Di REDAZIONE Eutekne

La Cassazione, nella sentenza n. 232/2018, ha precisato che, in caso di scissione, la configurabilità del delitto di sottrazione fraudolenta al pagamento delle imposte (art. 11 del DLgs. 74/2000) non può essere esclusa, in via generalizzata e astratta, sulla base di quanto prevede l’art. 2506-quater c.c., essendo, invece, richiesto al giudice penale di analizzare le concrete modalità con le quali la scissione è operata e di verificare gli eventuali effetti di pericolo per la riscossione delle imposte dovute dalla società che si scinde.

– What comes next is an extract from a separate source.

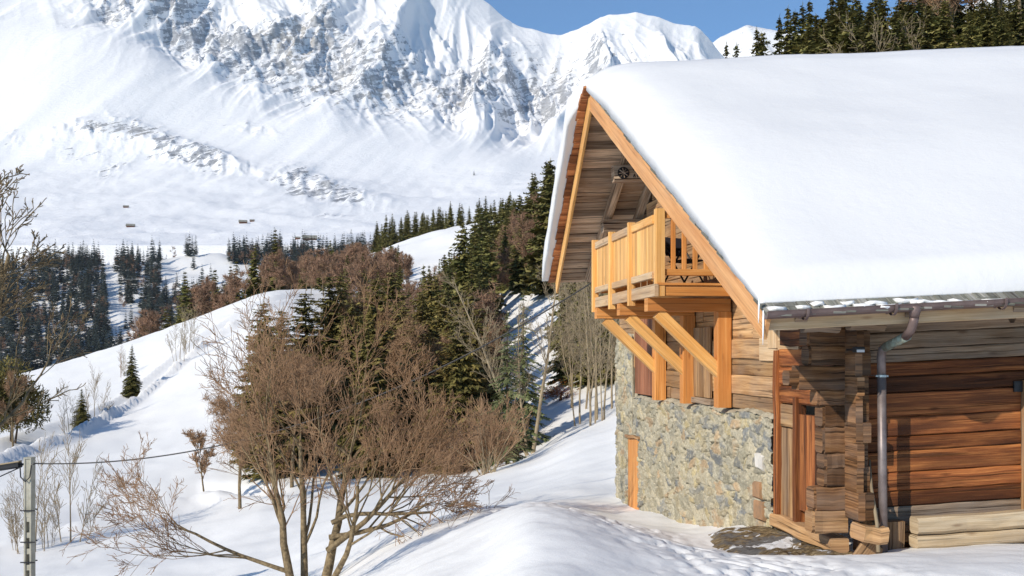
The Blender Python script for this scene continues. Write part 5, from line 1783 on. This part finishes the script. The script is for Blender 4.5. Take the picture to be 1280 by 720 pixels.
# labels that single out the members of the smaller groups by their place in the picture
NUM = ['leftmost', 'second from left', 'third from left', 'fourth from left', 'fifth from left', 'sixth from left', 'seventh from left', 'eighth from left', 'ninth from left', 'tenth from left',
       'eleventh from left', 'twelfth from left', 'thirteenth from left', 'fourteenth from left', 'fifteenth from left', 'sixteenth from left', 'seventeenth from left', 'eighteenth from left', 'nineteenth from left', 'twentieth from left']
groups = {}
for o in scene.objects:
    if o.parent is None and o.get('group') and o.get('category') in ('tree', 'conifer', 'fir', 'shrub'):
        groups.setdefault(o['group'], []).append(o)
PHR = {'olive conifers of the thicket': 'bushy olive conifer behind the big bare tree, {} of them',
       'leafless trees of the thicket': 'brown leafless tree in the thicket behind the big tree, {}',
       'firs in the gully': None,
       'firs beside the chalet': 'fir behind the slim leafless trees near the balcony, {}',
       'slim trees beside the chalet': 'slim pale leafless tree in the clump left of the balcony, {}',
       'russet shrubs of the gully': 'low russet shrub in the snowy gully, {} of three',
       'russet trees behind the chalet roof': 'russet leafless tree in the wood above the snowy roof, {}',
       'firs behind the chalet roof': 'fir in the wood rising above the snowy roof, {}'}
for g_, lst in groups.items():
    ph = PHR.get(g_)
    if not ph: continue
    lst.sort(key=lambda o: o.location.x / o.location.y)
    n_ = len(lst)
    for k, o in enumerate(lst):
        if k < 16: w_ = NUM[k]
        elif k == n_ - 1: w_ = 'rightmost'
        elif n_ - 1 - k < 14: w_ = NUM[n_ - 1 - k].replace('left', 'right')
        else: w_ = 'in its middle part'
        o['label'] = ph.format(w_)

# ------------------------------------------------------------------ haze
hz = NT('haze_air')
hz.n.clear()
ho = hz.add("ShaderNodeOutputMaterial"); hv = hz.add("ShaderNodeVolumePrincipled")
hv.inputs['Color'].default_value = (.88, .93, 1.0, 1)
hv.inputs['Density'].default_value = 0.000045
hv.inputs['Anisotropy'].default_value = 0.3
hz.link(hv.outputs[0], ho.inputs['Volume'])
bpy.ops.mesh.primitive_cube_add(size=1)
hb = bpy.context.object; hb.name = 'haze'
zlo, zhi = -90.0, 2250.0
hb.scale = (9000, 7200, zhi - zlo); hb.location = (300, 3300, (zlo + zhi) / 2)
hb.data.materials.append(hz.m)
tag(hb, kind='stuff')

Integra la fattispecie in questione, in particolare, la messa in atto, da parte degli amministratori, di più operazioni di cessione di aziende e di scissione societarie simulate e finalizzate a conferire a nuovi soggetti societari immobili; ciò dal momento che nell’art. 11 del DLgs. 74/2000 rientra qualsiasi stratagemma artificioso del contribuente tendente a sottrarre, in tutto o in parte, le garanzie patrimoniali alla riscossione coattiva del debito tributario.

Ad ogni modo, anche una sola operazione di scissione societaria può essere idonea – se valutata in relazione non soltanto al momento in cui l’atto di scissione è posto in essere, ma anche in relazione alle vicende successive alla scissione – a costituire quell’atto negoziale fraudolento e/o simulato rilevante.
Il delitto in questione, infatti, è reato di pericolo integrato dall’uso di atti simulati o fraudolenti tesi a occultare i propri o altrui beni a condizione che siano idonei – sulla base di un giudizio ex ante – a pregiudicare l’attività recuperatoria dell’Amministrazione finanziaria.

Ne consegue che il momento consumativo del reato è da individuare nel primo momento di realizzazione della condotta finalizzata a eludere le pretese del Fisco.